Virginia Raggi non si sente sconfitta e vuole togliersi qualche sassolino. Conte e Di Maio sono volati a Napoli da Manfredi lasciandola sola con il nucleo della sua corrente. E lei è pronta a rivendicare una leadership nazionale. Grillo da che parte starà?
Lo psicodramma Cinque Stelle all’indomani delle amministrative non è nei numeri, è in un’istantanea. Quella che ieri sera ha ritratto la sindaca uscente Virginia Raggi sola, a fare i conti con una sconfitta cocente, circondata da un gruzzolo di deputati e pochi aficionados nella calca dei cronisti.

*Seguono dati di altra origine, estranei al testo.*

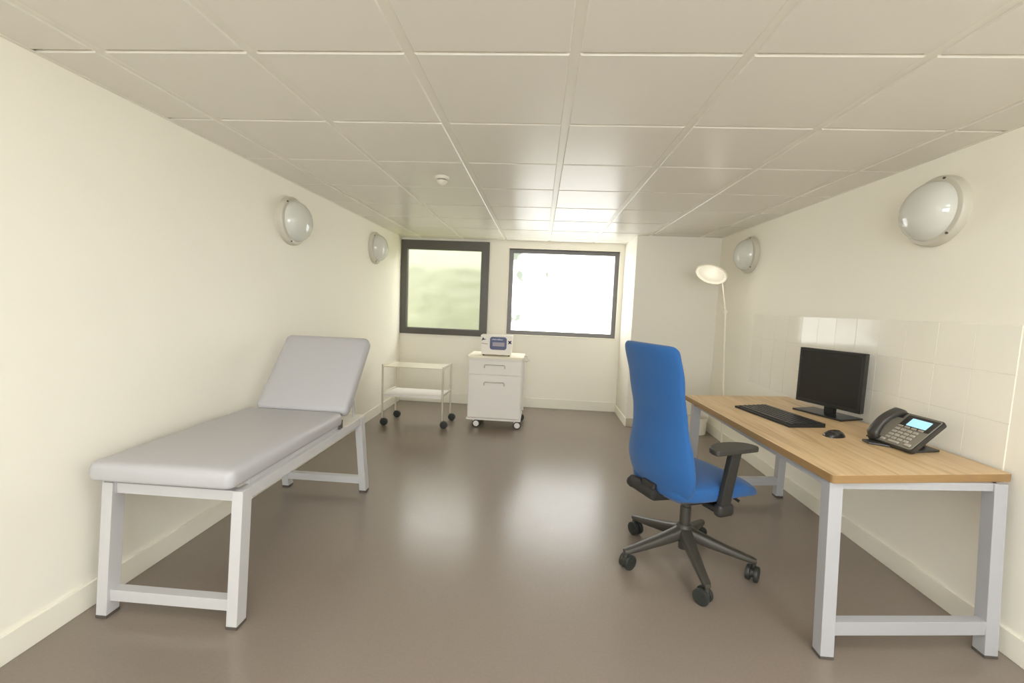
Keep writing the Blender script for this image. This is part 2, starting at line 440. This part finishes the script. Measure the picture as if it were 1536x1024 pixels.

Trecento chilometri più in là, in quello stesso momento, a Napoli il capo del Movimento Cinque Stelle Giuseppe Conte e Luigi Di Maio festeggiavano la vittoria schiacciante di Gaetano Manfredi, il fu ministro dell’Università che ha sbaragliato la concorrenza grazie a una coalizione larga di centrosinistra e grillini.
Serve uno zoom in più per mettere a fuoco i pixel. Ecco allora che a uno sguardo più attento la sconfitta della Raggi a Roma, vaticinata da tutti i sondaggi alla vigilia, non è poi così cocente come sembra. Lei, trasudando una certa stizza, ha lanciato un messaggio a uso tutto interno che sapeva di ultimatum: “Terremo altre conferenze stampa nei prossimi giorni”. Come a dire: non finisce qui. Poi l’annuncio: nessuna indicazione di voto, Gualtieri insomma non avrà l’endorsement, e la promessa di “vigilare” sul prossimo sindaco.
Uno sgambetto in piena regola al disegno di Conte, che tra una telefonata con Enrico Letta e un abbraccio a Manfredi già dichiara opposizione nuda e cruda “alle destre”. Conte e Di Maio sono nominati dalla sindaca alla fine, sottovoce, dopo aver ringraziato “una parte” dei parlamentari che le è stata vicino.
Più che una rinuncia, la conferenza stampa è il vero annuncio della discesa in campo. Conte da ora in poi dovrà vedersela con la “corrente Raggi”. Nella sala dei saluti con la stampa c’è il nucleo inziale. Dietro la sindaca uscente a farle la guardia il deputato Francesco Silvestri e la senatrice Giulia Lupo, con loro il capogruppo Giuliano Pacetti e l’ex Paolo Ferrara. Sono fra i firmatari dell’appello a sostenere la sindaca all’indomani della sua ri-candidatura, quando invece il reggente Vito Crimi la invitava neanche tanto sommessamente a fare un passo indietro per aprire un’autostrada a Gualtieri. Il convitato di pietra è Alessandro Di Battista, che come Raggi ha sull’anima l’alleanza con il Pd e non manca di farle avere la sua benedizione via Facebook, “grazie per la dignità e l’impegno, grazie per quei NO coraggiosi”.
Sullo sfondo c’è Beppe Grillo. Il guru e garante ha sempre difeso a spada tratta la sindaca, che è amatissima dalla base grillina e molto meno dalla dirigenza, e l’ha appena inserita nel nuovo “Comitato di garanzia” costruito intorno a Conte (per commissariarlo?).
Oggi si trova in una posizione scomoda. Da una parte continua ad essere il padre e padrino dell’alleanza giallorossa. Dall’altra mal sopporta la leadership dell'”avvocato del popolo”. Solo tre mesi fa definiva l’ex premier una persona “senza visione politica e capacità manageriali”. Poi la tregua, che è fragile e appesa a un filo. Non è passata inosservata, a poche ore dalla chiusura delle urne, la vecchia foto insieme a Gianroberto Casaleggio postata da Grillo su twitter: “Dodici anni fa abbiamo fatto l’impossibile. Ora dobbiamo fare il necessario!”.
Non proprio un assist alla nuova era Conte, che con il figlio di Casaleggio, Davide, è andato allo scontro frontale e oggi difende la Raggi solo a metà: “Se non siamo stati premiati non possiamo scaricare solo sugli attacchi”.
I risultati delle amministrative, conferma Grillo, sono deludenti. Ma c’è delusione e delusione. E quel 20% conquistato con le unghie dalla Raggi, “sola contro la corazzata di destra e sinistra”, ha tenuto a precisare lei non a caso, è da dove bisogna ripartire. La Raggi si conta, e vuole contare. Molto di più.